**Task directions**
Will you return, word for word, only the lines from the top of the data below down to and including the one with "sc.camera = camo"?

**Data extract**

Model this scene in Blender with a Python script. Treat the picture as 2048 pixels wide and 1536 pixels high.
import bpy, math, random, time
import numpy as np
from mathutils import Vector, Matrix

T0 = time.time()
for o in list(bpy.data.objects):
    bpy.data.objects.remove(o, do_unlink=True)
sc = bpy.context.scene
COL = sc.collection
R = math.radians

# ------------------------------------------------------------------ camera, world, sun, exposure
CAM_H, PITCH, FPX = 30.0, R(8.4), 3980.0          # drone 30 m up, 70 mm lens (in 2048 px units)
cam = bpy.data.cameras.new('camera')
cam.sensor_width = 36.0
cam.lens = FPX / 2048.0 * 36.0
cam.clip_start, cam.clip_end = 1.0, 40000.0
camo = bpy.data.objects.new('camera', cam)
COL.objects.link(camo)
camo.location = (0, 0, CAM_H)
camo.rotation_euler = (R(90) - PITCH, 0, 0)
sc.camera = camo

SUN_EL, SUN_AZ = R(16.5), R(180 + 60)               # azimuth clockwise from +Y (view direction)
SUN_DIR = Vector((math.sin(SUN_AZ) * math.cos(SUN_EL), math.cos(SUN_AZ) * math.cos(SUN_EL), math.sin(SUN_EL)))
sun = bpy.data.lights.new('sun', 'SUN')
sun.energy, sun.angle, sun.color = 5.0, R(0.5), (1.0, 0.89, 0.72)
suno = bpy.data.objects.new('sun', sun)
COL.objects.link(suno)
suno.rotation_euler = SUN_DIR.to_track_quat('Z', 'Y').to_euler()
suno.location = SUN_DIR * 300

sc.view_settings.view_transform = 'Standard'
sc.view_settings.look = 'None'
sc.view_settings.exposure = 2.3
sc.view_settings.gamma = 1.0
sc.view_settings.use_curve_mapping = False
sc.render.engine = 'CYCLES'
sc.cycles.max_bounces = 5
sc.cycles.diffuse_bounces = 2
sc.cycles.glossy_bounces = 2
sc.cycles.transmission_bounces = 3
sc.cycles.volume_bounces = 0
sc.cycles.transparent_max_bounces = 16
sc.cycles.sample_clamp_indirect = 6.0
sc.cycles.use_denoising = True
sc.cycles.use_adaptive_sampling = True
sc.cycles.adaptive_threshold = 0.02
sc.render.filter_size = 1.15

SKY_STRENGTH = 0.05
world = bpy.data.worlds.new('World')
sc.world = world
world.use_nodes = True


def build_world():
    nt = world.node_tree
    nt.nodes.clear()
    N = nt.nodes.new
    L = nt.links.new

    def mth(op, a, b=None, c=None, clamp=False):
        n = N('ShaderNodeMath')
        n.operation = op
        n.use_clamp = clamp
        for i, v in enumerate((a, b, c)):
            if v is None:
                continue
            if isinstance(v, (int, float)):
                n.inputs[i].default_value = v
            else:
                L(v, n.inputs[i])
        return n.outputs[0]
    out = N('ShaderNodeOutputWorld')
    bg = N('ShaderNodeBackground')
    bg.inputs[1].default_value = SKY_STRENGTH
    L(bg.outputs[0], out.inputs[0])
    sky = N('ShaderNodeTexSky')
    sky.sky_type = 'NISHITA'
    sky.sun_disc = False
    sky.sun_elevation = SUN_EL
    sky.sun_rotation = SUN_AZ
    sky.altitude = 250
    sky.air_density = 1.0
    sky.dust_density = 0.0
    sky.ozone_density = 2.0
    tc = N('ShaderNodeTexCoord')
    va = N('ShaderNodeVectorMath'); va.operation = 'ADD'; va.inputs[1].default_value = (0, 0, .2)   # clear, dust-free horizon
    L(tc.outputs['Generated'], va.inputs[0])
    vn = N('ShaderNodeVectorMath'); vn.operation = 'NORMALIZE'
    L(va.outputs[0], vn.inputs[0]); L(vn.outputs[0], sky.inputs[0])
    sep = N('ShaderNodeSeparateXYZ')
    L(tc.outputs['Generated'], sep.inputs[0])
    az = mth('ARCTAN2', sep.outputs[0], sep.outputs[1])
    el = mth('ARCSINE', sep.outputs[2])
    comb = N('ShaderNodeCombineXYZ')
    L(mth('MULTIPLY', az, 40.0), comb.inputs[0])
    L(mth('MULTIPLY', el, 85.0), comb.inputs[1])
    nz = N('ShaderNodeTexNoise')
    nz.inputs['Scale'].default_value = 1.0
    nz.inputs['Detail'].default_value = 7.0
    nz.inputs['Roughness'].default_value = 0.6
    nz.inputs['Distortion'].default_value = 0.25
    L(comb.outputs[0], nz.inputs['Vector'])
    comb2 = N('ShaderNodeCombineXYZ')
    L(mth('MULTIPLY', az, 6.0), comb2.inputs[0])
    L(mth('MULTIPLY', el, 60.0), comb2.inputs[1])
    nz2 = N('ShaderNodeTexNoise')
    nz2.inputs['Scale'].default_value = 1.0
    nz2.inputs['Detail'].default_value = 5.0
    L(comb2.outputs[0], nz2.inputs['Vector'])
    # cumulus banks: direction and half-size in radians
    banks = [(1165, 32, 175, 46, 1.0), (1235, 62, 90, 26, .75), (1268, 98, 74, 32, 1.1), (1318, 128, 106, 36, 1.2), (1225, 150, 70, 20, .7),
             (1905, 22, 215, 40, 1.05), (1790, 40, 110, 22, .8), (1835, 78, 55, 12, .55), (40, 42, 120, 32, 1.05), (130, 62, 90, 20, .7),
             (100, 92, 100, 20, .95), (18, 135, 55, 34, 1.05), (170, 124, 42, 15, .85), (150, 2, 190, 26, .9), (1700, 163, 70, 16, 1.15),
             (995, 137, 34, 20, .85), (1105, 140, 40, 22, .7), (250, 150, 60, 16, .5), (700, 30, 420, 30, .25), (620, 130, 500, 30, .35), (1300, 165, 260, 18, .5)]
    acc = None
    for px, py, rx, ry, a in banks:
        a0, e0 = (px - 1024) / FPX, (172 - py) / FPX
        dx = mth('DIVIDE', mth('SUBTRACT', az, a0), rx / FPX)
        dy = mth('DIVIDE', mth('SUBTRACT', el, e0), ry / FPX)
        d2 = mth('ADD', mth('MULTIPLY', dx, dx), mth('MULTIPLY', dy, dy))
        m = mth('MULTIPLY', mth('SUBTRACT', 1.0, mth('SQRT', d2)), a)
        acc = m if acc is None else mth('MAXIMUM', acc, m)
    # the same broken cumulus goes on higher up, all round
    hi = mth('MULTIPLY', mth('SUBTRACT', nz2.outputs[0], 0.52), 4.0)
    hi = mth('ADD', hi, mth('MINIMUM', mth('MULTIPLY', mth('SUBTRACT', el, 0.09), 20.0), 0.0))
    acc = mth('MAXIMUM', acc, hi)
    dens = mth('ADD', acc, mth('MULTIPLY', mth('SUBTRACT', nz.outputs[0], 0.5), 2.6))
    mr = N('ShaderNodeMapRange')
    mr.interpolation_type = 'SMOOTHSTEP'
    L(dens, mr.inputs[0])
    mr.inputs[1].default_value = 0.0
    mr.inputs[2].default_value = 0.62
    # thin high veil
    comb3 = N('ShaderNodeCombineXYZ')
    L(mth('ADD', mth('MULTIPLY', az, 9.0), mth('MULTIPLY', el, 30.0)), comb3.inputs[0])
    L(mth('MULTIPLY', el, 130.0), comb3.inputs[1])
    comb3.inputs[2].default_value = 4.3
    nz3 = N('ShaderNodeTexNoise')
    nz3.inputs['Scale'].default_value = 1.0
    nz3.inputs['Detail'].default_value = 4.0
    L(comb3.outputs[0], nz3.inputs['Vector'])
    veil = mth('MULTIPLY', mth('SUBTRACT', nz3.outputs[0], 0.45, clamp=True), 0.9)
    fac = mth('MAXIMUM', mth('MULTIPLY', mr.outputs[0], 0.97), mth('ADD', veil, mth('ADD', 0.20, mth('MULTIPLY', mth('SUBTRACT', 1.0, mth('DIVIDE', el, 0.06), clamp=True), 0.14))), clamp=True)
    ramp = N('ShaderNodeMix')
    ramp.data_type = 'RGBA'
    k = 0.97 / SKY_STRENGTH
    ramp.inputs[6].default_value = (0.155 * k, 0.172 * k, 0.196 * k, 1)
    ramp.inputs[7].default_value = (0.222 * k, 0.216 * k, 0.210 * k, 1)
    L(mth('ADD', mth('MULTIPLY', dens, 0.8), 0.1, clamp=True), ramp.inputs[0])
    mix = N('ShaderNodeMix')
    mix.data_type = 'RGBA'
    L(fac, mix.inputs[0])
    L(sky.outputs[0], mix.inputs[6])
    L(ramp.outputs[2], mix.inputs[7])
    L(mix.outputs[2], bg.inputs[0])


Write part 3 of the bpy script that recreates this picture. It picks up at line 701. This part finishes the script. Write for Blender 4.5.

**Correct answer**
Model this scene in Blender with a Python script. Treat the picture as 2048 pixels wide and 1536 pixels high.
import bpy, math, random, time
import numpy as np
from mathutils import Vector, Matrix

T0 = time.time()
for o in list(bpy.data.objects):
    bpy.data.objects.remove(o, do_unlink=True)
sc = bpy.context.scene
COL = sc.collection
R = math.radians

# ------------------------------------------------------------------ camera, world, sun, exposure
CAM_H, PITCH, FPX = 30.0, R(8.4), 3980.0          # drone 30 m up, 70 mm lens (in 2048 px units)
cam = bpy.data.cameras.new('camera')
cam.sensor_width = 36.0
cam.lens = FPX / 2048.0 * 36.0
cam.clip_start, cam.clip_end = 1.0, 40000.0
camo = bpy.data.objects.new('camera', cam)
COL.objects.link(camo)
camo.location = (0, 0, CAM_H)
camo.rotation_euler = (R(90) - PITCH, 0, 0)
sc.camera = camo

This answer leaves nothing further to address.